I came across a story in the news this week about a woman who has hatched ducks from eggs that she bought at the supermarket. After seeing a video on YouTube, Charli Lello, aged 29, from Hertfordshire, decided to incubate some Clarence Court duck eggs from Waitrose to see what happened.

After a month in the incubator, she was amazed to hear faint cheeping from inside the eggs and, sure enough, soon three little ducklings hatched. She has named them Beep, Meep and Peep, and is raising them alongside her chickens, explaining that as she’s on furlough she has the spare time to properly look after the demanding motherless babies.

It is such an amazing story because supermarket eggs are meant to be unfertilised, and therefore this shouldn’t happen. However I have discovered that this is not always the case, especially with eggs from the Braddock White duck, which is what Charli Lello bought. Normally, male and female ducks are kept separate, but if a drake does somehow manage to get in among the ladies, he is extremely difficult to spot because he looks exactly the same as the females.

I have mentioned before how much I love eggs, and that I eat them in some form most days. I would usually choose free range eggs from local shops that are produced on a largish scale by Yorkshire suppliers.

During lockdown, however, I have found a number of places where fresh eggs are available to buy from roadside barrows and they are on another level of freshness and deliciousness.

The shells seem thinner and easier to break, and the yolks are a vibrant orange-yellow that you don’t often get from supermarket eggs. The colour of the yolk depends on what the birds eat, so if its diet is rich in things like natural paprika and marigold, then you are likely to end up with a very robust colour.

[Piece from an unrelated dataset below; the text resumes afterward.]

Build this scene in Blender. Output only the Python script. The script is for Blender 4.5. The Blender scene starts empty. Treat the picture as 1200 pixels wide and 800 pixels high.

When I took my dad’s July 5, 1980, column out of its folder to prepare for this column, a small cutting fell from between its folds. It featured a letter from a John Boulton from Leamington Spa who had written in response to an earlier column where dad had talked about the methods of cooking an egg (you might remember me referring to it back in March). Dad’s discussion had prompted a comment about the effect eggs have on silver and the fact that if you dip a silver spoon into an egg, it will be immediately tarnished with black stains.

This happens because silver reacts with sulphur and sulphur-containing compounds, such as eggs, and once a silver item is stained in this way, it is very difficult to restore it back to its previous glory. So, with that in mind, you would think you should not use silver cutlery at all when eating eggs.

However John Boulton pointed out that these compounds are soluble in hot water, so of all the ways of cooking eggs that my dad had listed, only poaching would bring the inside of the egg into contact with hot water. Therefore, rest assured, you can still use your silver cutlery to eat a poached egg. Well thank goodness for that, I hear you cry.

This reminds me of an embarrassing story concerning a very expensive canteen of cutlery that our parents gave us as a wedding gift. A few weeks after getting married, I decided to polish the cutlery in readiness for visitors that weekend.

As there were 60 separate pieces to clean, I decided to take a short-cut and use a silver dip where you put a special solution in a bowl, chuck in your cutlery and, hey presto, it comes out sparklingly clean.

Fifteen minutes in, I checked the cutlery and to my utter horror found that every single knife blade had gone black. Although I furiously tried to polish them, the solution had stripped the blades of their layer of silver plate and, worst of all, we hadn’t even had chance to use them yet. To this day, 26 years on, the damage can still be seen.

I’ll never forget what I said to my new husband when he came home later: “You know when we got married, and we vowed ‘For better, for worse’? Well this is our very first ‘for worse’ moment.”

It took him a while, but he did see the funny side. Eventually.